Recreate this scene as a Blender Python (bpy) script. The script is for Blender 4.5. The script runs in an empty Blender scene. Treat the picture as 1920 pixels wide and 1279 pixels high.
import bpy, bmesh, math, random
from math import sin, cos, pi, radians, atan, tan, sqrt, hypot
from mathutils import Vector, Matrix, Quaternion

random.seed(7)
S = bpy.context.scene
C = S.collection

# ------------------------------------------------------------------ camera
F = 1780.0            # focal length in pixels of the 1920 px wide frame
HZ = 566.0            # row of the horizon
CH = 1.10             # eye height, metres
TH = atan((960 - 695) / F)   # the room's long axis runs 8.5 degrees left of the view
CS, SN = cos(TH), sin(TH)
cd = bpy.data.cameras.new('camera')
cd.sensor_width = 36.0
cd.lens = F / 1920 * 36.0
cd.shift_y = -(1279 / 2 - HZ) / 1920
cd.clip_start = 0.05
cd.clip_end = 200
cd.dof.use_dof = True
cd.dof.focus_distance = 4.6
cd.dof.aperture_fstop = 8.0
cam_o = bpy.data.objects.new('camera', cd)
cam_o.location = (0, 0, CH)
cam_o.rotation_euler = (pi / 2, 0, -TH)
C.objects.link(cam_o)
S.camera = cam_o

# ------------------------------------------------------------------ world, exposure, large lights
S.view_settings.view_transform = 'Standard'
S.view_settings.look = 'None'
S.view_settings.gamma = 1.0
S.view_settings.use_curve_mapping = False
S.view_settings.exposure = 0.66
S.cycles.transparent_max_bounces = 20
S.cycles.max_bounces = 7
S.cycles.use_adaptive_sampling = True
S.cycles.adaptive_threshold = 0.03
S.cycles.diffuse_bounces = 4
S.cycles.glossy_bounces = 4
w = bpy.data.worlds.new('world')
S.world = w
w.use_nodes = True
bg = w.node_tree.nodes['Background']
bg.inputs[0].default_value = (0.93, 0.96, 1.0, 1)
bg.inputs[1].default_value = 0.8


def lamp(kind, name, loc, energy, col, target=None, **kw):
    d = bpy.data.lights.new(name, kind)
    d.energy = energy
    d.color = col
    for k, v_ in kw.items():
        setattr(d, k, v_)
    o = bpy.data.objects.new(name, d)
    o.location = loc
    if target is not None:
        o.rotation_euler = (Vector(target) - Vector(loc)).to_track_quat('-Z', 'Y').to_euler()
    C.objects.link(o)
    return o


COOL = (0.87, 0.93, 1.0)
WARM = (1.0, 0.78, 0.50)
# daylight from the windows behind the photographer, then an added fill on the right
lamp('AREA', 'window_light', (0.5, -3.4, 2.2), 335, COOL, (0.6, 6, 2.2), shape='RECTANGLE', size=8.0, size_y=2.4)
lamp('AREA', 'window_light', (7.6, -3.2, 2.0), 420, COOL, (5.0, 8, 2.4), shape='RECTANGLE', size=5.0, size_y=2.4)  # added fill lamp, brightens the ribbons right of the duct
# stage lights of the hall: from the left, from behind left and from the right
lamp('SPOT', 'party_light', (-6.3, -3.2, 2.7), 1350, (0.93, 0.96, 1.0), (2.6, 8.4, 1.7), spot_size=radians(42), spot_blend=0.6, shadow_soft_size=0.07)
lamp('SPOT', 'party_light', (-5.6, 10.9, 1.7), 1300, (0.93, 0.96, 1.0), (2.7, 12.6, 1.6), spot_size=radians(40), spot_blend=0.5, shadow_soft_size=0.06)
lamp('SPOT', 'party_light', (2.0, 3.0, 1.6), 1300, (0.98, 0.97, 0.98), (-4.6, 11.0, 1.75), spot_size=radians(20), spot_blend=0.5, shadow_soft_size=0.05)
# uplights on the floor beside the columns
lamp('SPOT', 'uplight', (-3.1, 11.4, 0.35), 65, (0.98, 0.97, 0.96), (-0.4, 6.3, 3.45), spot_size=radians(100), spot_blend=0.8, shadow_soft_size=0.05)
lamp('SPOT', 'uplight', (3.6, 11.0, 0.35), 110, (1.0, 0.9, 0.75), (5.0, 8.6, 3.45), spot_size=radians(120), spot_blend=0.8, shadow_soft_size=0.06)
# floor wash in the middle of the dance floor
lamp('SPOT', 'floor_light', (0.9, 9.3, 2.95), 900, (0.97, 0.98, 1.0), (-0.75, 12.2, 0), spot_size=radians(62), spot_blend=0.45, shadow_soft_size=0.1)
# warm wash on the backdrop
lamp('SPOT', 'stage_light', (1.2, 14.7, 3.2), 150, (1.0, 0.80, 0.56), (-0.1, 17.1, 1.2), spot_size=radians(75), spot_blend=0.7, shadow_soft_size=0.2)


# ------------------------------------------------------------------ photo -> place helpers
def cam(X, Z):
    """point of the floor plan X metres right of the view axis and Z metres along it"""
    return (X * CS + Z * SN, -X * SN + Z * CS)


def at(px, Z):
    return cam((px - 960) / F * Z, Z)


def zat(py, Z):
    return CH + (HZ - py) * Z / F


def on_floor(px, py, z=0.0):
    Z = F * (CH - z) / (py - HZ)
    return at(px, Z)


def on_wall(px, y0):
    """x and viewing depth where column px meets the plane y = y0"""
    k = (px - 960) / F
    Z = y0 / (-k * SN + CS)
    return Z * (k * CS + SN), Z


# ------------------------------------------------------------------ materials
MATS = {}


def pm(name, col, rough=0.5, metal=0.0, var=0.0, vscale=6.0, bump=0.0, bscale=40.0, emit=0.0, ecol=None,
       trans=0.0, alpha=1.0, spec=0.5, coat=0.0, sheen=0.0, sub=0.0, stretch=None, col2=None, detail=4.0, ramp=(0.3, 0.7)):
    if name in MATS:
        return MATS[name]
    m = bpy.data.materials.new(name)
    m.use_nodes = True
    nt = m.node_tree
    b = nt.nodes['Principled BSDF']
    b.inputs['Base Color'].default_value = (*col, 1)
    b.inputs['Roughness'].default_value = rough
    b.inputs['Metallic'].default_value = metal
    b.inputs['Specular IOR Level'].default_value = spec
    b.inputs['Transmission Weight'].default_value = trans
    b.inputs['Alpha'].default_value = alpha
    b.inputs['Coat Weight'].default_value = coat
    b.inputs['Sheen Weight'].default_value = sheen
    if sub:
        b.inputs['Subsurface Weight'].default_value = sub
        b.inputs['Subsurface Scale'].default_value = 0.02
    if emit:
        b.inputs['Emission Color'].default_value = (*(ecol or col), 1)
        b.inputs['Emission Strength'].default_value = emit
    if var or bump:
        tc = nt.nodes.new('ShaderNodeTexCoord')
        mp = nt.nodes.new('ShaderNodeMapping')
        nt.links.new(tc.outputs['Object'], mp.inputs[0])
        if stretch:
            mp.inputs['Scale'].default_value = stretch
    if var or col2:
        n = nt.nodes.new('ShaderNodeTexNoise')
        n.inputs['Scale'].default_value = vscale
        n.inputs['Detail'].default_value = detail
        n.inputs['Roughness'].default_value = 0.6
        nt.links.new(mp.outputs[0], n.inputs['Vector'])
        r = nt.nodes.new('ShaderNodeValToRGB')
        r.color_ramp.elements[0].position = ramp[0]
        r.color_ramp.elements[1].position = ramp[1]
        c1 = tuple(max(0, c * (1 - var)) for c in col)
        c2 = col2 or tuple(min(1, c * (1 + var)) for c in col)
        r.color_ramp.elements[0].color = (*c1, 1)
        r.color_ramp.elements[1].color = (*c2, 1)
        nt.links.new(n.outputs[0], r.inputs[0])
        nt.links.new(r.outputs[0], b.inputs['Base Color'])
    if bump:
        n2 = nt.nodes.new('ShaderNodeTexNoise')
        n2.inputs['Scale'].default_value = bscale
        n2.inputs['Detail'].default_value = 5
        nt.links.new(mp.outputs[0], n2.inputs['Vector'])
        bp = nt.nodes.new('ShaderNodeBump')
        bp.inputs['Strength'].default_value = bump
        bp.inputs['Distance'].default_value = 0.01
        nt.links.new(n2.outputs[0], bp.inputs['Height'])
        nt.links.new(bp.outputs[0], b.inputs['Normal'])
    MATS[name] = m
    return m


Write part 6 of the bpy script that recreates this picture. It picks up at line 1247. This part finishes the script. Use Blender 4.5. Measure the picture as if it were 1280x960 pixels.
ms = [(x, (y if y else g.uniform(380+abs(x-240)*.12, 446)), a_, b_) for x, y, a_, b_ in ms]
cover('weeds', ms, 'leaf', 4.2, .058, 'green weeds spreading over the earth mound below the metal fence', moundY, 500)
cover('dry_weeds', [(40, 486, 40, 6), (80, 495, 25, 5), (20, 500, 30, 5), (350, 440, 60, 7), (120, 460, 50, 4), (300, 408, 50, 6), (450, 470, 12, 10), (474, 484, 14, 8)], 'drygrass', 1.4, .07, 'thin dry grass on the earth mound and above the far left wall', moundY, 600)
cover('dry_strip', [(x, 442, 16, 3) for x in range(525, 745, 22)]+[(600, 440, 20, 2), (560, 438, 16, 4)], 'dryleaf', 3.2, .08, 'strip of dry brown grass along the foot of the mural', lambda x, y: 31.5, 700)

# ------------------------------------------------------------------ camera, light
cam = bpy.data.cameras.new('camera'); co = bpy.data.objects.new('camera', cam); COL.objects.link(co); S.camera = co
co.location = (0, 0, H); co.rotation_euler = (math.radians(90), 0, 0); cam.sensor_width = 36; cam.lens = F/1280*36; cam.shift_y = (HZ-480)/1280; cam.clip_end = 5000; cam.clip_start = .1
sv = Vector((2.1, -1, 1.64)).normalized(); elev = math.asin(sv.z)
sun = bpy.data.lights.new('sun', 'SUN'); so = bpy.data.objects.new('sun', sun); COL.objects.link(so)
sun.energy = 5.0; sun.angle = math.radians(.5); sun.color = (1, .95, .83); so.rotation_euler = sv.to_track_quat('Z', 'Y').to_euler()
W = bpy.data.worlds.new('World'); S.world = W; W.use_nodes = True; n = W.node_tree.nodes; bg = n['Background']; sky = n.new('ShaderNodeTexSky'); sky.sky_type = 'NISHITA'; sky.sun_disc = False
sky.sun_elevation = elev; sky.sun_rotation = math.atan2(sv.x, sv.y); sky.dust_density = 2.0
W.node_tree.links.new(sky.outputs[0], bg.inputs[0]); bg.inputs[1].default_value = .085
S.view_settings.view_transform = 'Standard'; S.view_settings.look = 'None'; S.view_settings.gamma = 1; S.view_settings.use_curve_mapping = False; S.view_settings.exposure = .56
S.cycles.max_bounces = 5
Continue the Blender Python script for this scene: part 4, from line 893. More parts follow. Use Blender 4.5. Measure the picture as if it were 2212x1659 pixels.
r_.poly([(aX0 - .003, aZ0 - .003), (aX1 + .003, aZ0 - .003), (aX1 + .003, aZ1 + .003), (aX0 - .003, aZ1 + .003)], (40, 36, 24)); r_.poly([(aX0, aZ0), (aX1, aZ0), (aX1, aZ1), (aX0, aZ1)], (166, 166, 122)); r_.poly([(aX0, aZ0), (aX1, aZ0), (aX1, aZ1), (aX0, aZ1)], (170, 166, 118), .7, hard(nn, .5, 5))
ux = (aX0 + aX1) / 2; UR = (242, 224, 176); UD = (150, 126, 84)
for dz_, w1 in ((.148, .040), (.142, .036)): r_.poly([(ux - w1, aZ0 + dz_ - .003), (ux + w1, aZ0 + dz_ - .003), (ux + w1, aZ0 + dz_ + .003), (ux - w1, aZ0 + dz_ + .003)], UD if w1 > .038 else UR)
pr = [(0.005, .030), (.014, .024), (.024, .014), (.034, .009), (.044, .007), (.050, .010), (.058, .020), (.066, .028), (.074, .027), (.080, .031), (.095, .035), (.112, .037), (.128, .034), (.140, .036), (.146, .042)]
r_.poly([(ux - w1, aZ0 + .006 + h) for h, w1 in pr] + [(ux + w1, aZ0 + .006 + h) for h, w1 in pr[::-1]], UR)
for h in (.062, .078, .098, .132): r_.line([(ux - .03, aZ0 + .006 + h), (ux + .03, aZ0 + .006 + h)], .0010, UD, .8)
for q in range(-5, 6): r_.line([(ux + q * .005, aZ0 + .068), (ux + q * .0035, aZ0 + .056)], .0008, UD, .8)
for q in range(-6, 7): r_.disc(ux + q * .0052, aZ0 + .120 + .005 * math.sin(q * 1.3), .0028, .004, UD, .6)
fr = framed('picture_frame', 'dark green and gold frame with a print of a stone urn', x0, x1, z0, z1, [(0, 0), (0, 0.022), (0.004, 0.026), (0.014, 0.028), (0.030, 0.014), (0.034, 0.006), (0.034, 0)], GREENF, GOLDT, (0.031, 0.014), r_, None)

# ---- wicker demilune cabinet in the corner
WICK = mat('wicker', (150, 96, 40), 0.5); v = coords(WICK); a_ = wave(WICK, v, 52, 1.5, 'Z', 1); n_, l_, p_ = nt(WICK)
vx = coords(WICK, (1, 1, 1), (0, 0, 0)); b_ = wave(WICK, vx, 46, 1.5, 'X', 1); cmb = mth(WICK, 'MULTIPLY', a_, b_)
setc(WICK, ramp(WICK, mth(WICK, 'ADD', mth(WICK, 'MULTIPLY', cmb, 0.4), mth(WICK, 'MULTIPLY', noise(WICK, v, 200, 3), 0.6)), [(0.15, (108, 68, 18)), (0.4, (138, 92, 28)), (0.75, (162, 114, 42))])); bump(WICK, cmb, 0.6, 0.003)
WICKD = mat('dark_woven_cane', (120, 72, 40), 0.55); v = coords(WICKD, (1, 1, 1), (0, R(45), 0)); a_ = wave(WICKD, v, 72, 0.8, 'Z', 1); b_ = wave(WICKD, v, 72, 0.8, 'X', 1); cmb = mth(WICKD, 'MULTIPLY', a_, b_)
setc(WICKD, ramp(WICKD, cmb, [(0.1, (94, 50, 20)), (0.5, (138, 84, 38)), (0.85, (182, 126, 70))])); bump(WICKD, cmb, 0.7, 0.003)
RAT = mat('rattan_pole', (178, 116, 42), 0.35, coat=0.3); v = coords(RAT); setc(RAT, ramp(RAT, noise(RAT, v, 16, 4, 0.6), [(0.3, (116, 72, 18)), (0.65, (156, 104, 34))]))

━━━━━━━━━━

◆ TASK TO CARRY OUT: Print only the lines from the top of the data above down to the line holding "bg.inputs[1].default_value = 0.8", inclusive.

◆ EXERCISE RESULT:
Recreate this scene as a Blender Python (bpy) script. The script is for Blender 4.5. The script runs in an empty Blender scene. Treat the picture as 1920 pixels wide and 1279 pixels high.
import bpy, bmesh, math, random
from math import sin, cos, pi, radians, atan, tan, sqrt, hypot
from mathutils import Vector, Matrix, Quaternion

random.seed(7)
S = bpy.context.scene
C = S.collection

# ------------------------------------------------------------------ camera
F = 1780.0            # focal length in pixels of the 1920 px wide frame
HZ = 566.0            # row of the horizon
CH = 1.10             # eye height, metres
TH = atan((960 - 695) / F)   # the room's long axis runs 8.5 degrees left of the view
CS, SN = cos(TH), sin(TH)
cd = bpy.data.cameras.new('camera')
cd.sensor_width = 36.0
cd.lens = F / 1920 * 36.0
cd.shift_y = -(1279 / 2 - HZ) / 1920
cd.clip_start = 0.05
cd.clip_end = 200
cd.dof.use_dof = True
cd.dof.focus_distance = 4.6
cd.dof.aperture_fstop = 8.0
cam_o = bpy.data.objects.new('camera', cd)
cam_o.location = (0, 0, CH)
cam_o.rotation_euler = (pi / 2, 0, -TH)
C.objects.link(cam_o)
S.camera = cam_o

# ------------------------------------------------------------------ world, exposure, large lights
S.view_settings.view_transform = 'Standard'
S.view_settings.look = 'None'
S.view_settings.gamma = 1.0
S.view_settings.use_curve_mapping = False
S.view_settings.exposure = 0.66
S.cycles.transparent_max_bounces = 20
S.cycles.max_bounces = 7
S.cycles.use_adaptive_sampling = True
S.cycles.adaptive_threshold = 0.03
S.cycles.diffuse_bounces = 4
S.cycles.glossy_bounces = 4
w = bpy.data.worlds.new('world')
S.world = w
w.use_nodes = True
bg = w.node_tree.nodes['Background']
bg.inputs[0].default_value = (0.93, 0.96, 1.0, 1)
bg.inputs[1].default_value = 0.8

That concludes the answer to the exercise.